JAKARTA, Cobisnis.com – Drone buatan China telah lama mendominasi langit Amerika Serikat, digunakan secara luas oleh pemilik pribadi, kepolisian, hingga pemadam kebakaran di berbagai wilayah. Namun, aturan baru yang dikeluarkan Federal Communications Commission (FCC) pada Selasa lalu membuat konsumen AS tidak lagi dapat membeli generasi terbaru drone tersebut.
FCC melarang impor dan penjualan seluruh model drone baru serta peralatan penting yang diproduksi oleh pabrikan asing, termasuk DJI yang merupakan produsen drone terbesar di dunia. Larangan ini dilakukan dengan memasukkan perusahaan-perusahaan tersebut ke dalam daftar khusus yang disebut Covered List, yakni entitas yang dinilai “menimbulkan risiko yang tidak dapat diterima terhadap keamanan nasional Amerika Serikat”.
Keputusan FCC ini tidak berlaku untuk model drone yang sudah lebih dulu disetujui dan beredar di pasaran, serta drone yang saat ini masih digunakan. Meski demikian, kebijakan tersebut menandai puncak dari upaya bertahun-tahun pemerintah AS untuk menekan penggunaan drone buatan China, termasuk produk DJI dan Autel Robotics.
DJI menyatakan kekecewaannya atas keputusan tersebut, yang juga berpotensi memicu keresahan di kalangan pengguna drone di AS. Berdasarkan data Research and Markets, DJI menguasai sekitar 70% pangsa pasar global. Di luar sektor publik, drone buatan China banyak digunakan di AS untuk inspeksi infrastruktur dan konstruksi, pemantauan pertanian, hingga kebutuhan videografi profesional dan hobi.

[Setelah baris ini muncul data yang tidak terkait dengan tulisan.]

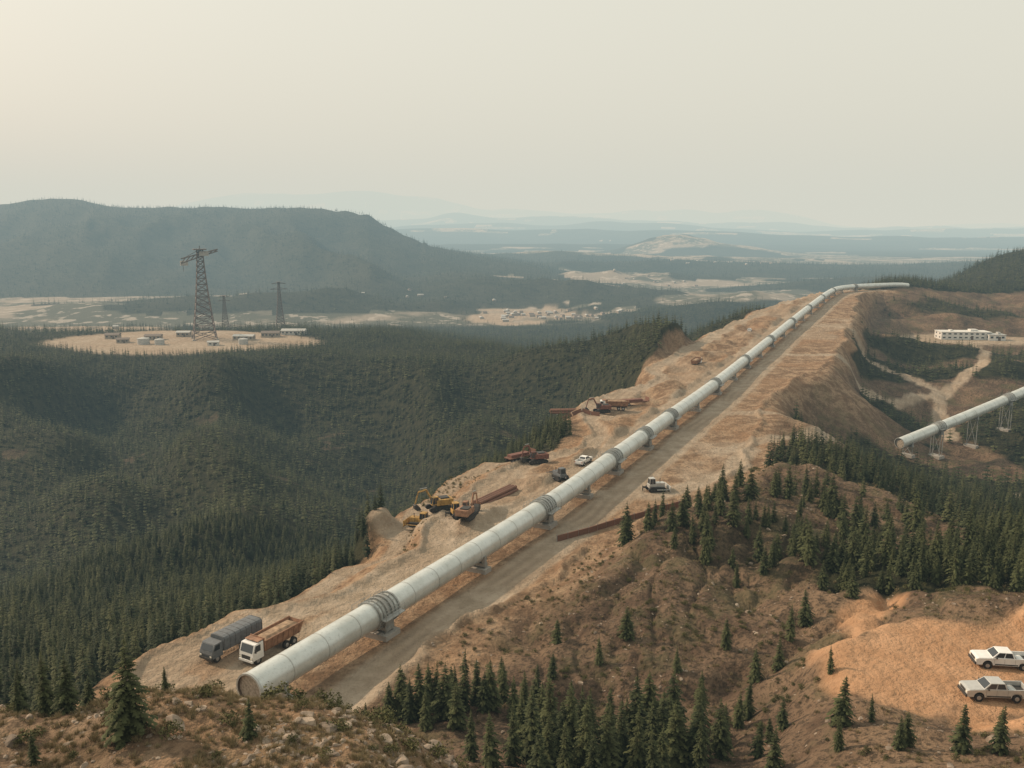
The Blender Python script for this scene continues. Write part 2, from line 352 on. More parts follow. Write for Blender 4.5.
# ------------------------------------------------------------------ conifers
def leafmat(name,c1,c2,rough=.8,gain=1.9,nz=True):
    m,nt,b=newmat(name);L=nt.links
    oi=nt.nodes.new('ShaderNodeObjectInfo')
    c=mixc(nt,rng_(nt,oi.outputs['Random'],0,1),c1,c2)
    if nz:
        tc=nt.nodes.new('ShaderNodeTexCoord')
        c=mixc(nt,rng_(nt,noise(nt,tc.outputs['Object'],9,2),.35,.7,0,.7),c,tuple(min(1,k*gain) for k in c2))
    L.new(c,b.inputs['Base Color']);b.inputs['Roughness'].default_value=rough;b.inputs['Specular IOR Level'].default_value=.1
    return m
needles=leafmat('pine_needles',(.026,.034,.017),(.052,.058,.025))
needlesF=leafmat('pine_needles_distant',(.028,.038,.020),(.078,.084,.038),nz=False)
bark=simple('pine_bark',(.10,.07,.05),.95,scale=20)
def conifer(seed,levels,nb,k,R=.17,wf=.30,mat=None):
    rd=random.Random(seed);V=[];Fc=[];M=[]
    n=6
    for i in range(n): a=2*math.pi*i/n;V.append((.017*math.cos(a),.017*math.sin(a),-.05))
    V.append((0,0,.98))
    for i in range(n): Fc.append((i,(i+1)%n,n));M.append(0)
    asym=[rd.uniform(.7,1.2) for _ in range(6)]
    for li in range(levels):
        t=li/(levels-1.0);zb=.05+.92*t+rd.uniform(-.012,.012)
        base=R*(1-t)**.8*(.62+.38*min(1,t*5))*rd.uniform(.8,1.15)+.010
        off=rd.random()*6.28
        for bi in range(nb):
            if rd.random()<.10: continue
            az=off+2*math.pi*bi/nb+rd.uniform(-.35,.35)
            L=base*asym[int((az%6.283)/6.2832*6)%6]*rd.uniform(.65,1.15)
            ca,sa=math.cos(az),math.sin(az);dz0=rd.uniform(-.02,.02)
            up=.35*t+.05;dr=.55-.2*t
            def P(s,side=0,drop=0):
                r=L*s
                return (ca*r-sa*side,sa*r+ca*side,zb+dz0+L*(up*s-dr*s*s)-drop)
            for j in range(k):
                s0=j/k*.9+(.08 if k>1 else 0);s1=min(1.04,s0+1.5/k)
                w=L*wf*(1.05-s0*.75)*rd.uniform(.7,1.25)+.004
                o=len(V)
                sm=s0+(s1-s0)*rd.uniform(.55,.8)
                V.extend([P(s0),P(sm,w,w*.45*rd.uniform(.3,1.4)),P(s1),P(sm,-w,w*.45*rd.uniform(.3,1.4))])
                Fc.extend([(o,o+2,o+1),(o,o+3,o+2)]);M.extend([1,1])
    o=len(V);V.extend([(.008,0,.93),(-.006,.007,.93),(-.004,-.008,.93),(0,0,1.02)]);Fc.extend([(o,o+1,o+3),(o+1,o+2,o+3),(o+2,o,o+3)]);M.extend([1]*3)
    me=bpy.data.meshes.new('pine_tree_mesh');me.from_pydata(V,[],Fc);me.materials.append(bark);me.materials.append(mat or needles)
    me.polygons.foreach_set('material_index',M);me.update();return me
HI=[conifer(100+i,32,9,5,R=.18+.022*(i%4)) for i in range(8)]
MIDT=[conifer(200+i,16,7,2,R=.17+.025*(i%3),wf=.42,mat=needlesF) for i in range(6)]
LOW=[conifer(300+i,7,6,1,R=.19+.02*(i%3),wf=.62,mat=needlesF) for i in range(4)]
def protos(name,meshes):
    c=bpy.data.collections.new(name)
    for i,mm in enumerate(meshes):
        o=bpy.data.objects.new(name+'_proto',mm);c.objects.link(o)
    return c
def instancer(name,pts,scale,rot,idx,coll):
    me=bpy.data.meshes.new(name);me.vertices.add(len(pts));me.vertices.foreach_set('co',np.asarray(pts,np.float32).ravel())
    for nm,ty,v in (('iscale','FLOAT',scale),('irot','FLOAT',rot)):
        a=me.attributes.new(nm,ty,'POINT');a.data.foreach_set('value',np.asarray(v,np.float32))
    a=me.attributes.new('iidx','INT','POINT');a.data.foreach_set('value',np.asarray(idx,np.int32))
    o=bpy.data.objects.new(name,me);scn.collection.objects.link(o)
    ng=bpy.data.node_groups.new(name+'_gn','GeometryNodeTree')
    ng.interface.new_socket('Geometry',in_out='INPUT',socket_type='NodeSocketGeometry');ng.interface.new_socket('Geometry',in_out='OUTPUT',socket_type='NodeSocketGeometry')
    N=ng.nodes;L=ng.links
    gi=N.new('NodeGroupInput');go=N.new('NodeGroupOutput');ip=N.new('GeometryNodeInstanceOnPoints');ci=N.new('GeometryNodeCollectionInfo')
    ci.inputs['Collection'].default_value=coll;ci.inputs['Separate Children'].default_value=True;ci.inputs['Reset Children'].default_value=True
    def na(n,t):
        q=N.new('GeometryNodeInputNamedAttribute');q.data_type=t;q.inputs['Name'].default_value=n;return q.outputs['Attribute']
    cx=N.new('ShaderNodeCombineXYZ');L.new(na('irot','FLOAT'),cx.inputs['Z'])
    L.new(gi.outputs[0],ip.inputs['Points']);L.new(ci.outputs[0],ip.inputs['Instance']);ip.inputs['Pick Instance'].default_value=True
    L.new(na('iidx','INT'),ip.inputs['Instance Index']);L.new(cx.outputs[0],ip.inputs['Rotation']);L.new(na('iscale','FLOAT'),ip.inputs['Scale'])
    L.new(ip.outputs[0],go.inputs[0])
    md=o.modifiers.new('instances','NODES');md.node_group=ng
    return o
def jgrid(r0,r1,sp,umax=.66):
    y=np.arange(r0*.75,r1,sp);x=np.arange(-r1*umax,r1*umax,sp)
    gx,gy=np.meshgrid(x,y);gx=gx.ravel()+rng.uniform(-.48,.48,gx.size)*sp;gy=gy.ravel()+rng.uniform(-.48,.48,gy.size)*sp
    r=np.hypot(gx,gy);m=(r>=r0)&(r<r1)&(np.abs(gx)<gy*umax+6)
    return gx[m],gy[m]
allp=[]
near_right=[]
for (r0,r1,sp,h0,h1,tag) in [(62,300,2.1,3.6,6.6,'mid'),(300,900,3.3,4.2,7.0,'low'),(900,1600,6.0,6,9,'low'),(1600,4000,19,9,14,'low')]:
    gx,gy=jgrid(r0,r1,sp)
    z,_,_,_,_,_,Fd,sdd,ov=terrain(gx,gy)
    keep=rng.random(len(gx))<Fd*(.88 if r1<1000 else .82)
    gx,gy,z,Fd,sdd=gx[keep],gy[keep],z[keep],Fd[keep],sdd[keep]
    hgt=rng.uniform(h0,h1,len(gx))*(.7+.5*rng.random(len(gx)))*(.8+.42*vn(gx/40,gy/40,5))
    if tag=='mid':
        nr=(np.hypot(gx,gy)<175)&(sdd>0)
        for a,bq,c,hh in zip(gx[nr],gy[nr],z[nr],hgt[nr]): near_right.append((a,bq,c,hh*1.08))
        k=~nr;gx,gy,z,hgt=gx[k],gy[k],z[k],hgt[k]
    allp.append((tag,gx,gy,z,hgt))
print('near right',len(near_right),[len(a[1]) for a in allp])
cm_=protos('conifer_mid',MIDT);cl_=protos('conifer_low',LOW)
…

Pada Juni lalu, Presiden Donald Trump menandatangani perintah eksekutif untuk mempercepat komersialisasi teknologi drone serta meningkatkan produksi drone dalam negeri guna melawan “kendali atau eksploitasi asing”. Ketua FCC Brendan Carr menegaskan bahwa pemerintah AS akan bertindak untuk mengamankan wilayah udara nasional dan mendorong dominasi drone buatan Amerika, tanpa mengganggu penggunaan drone yang sebelumnya telah disahkan.
FCC juga memastikan bahwa impor, penjualan, dan penggunaan model drone yang telah mendapat izin sebelumnya tetap diperbolehkan. Konsumen pun masih dapat menggunakan drone yang telah dibeli secara legal.
Pengumuman ini muncul setelah Undang-Undang Otorisasi Pertahanan Nasional 2025 mewajibkan peninjauan keamanan terhadap peralatan yang diproduksi DJI, Autel, dan produsen drone asing lainnya paling lambat 23 Desember 2025. Sepanjang tahun lalu, DJI telah berulang kali menyatakan kesiapannya untuk menjalani pemeriksaan dan bersikap transparan kepada otoritas AS.
Namun, FCC menyebut keputusannya didasarkan pada penilaian badan antarlembaga cabang eksekutif Gedung Putih yang menyimpulkan bahwa drone dan komponen buatan asing “berpotensi memungkinkan pengawasan berkelanjutan, pengambilan data secara ilegal, serta operasi destruktif di wilayah AS”.
Pihak DJI menilai keputusan tersebut tidak disertai penjelasan bukti yang jelas dan menyebut kekhawatiran soal keamanan data lebih mencerminkan proteksionisme dibandingkan prinsip pasar terbuka. Sementara itu, pemerintah China melalui juru bicara Kementerian Luar Negeri Lin Jian menyebut langkah FCC sebagai tindakan diskriminatif dan meminta AS menciptakan lingkungan bisnis yang adil bagi perusahaan China.
Kekhawatiran terhadap drone buatan China sebenarnya sudah muncul sejak lama. Pada 2017, Angkatan Darat AS melarang penggunaan drone DJI karena celah keamanan siber. DJI juga sempat masuk daftar hitam Departemen Perdagangan AS pada 2020 dan pembatasan investasi oleh Departemen Keuangan AS pada 2021. Pada 2022, Departemen Pertahanan AS memasukkan DJI ke dalam daftar perusahaan yang diduga bekerja sama dengan militer China, meski DJI membantah tuduhan tersebut dan kalah dalam gugatan hukum tahun ini.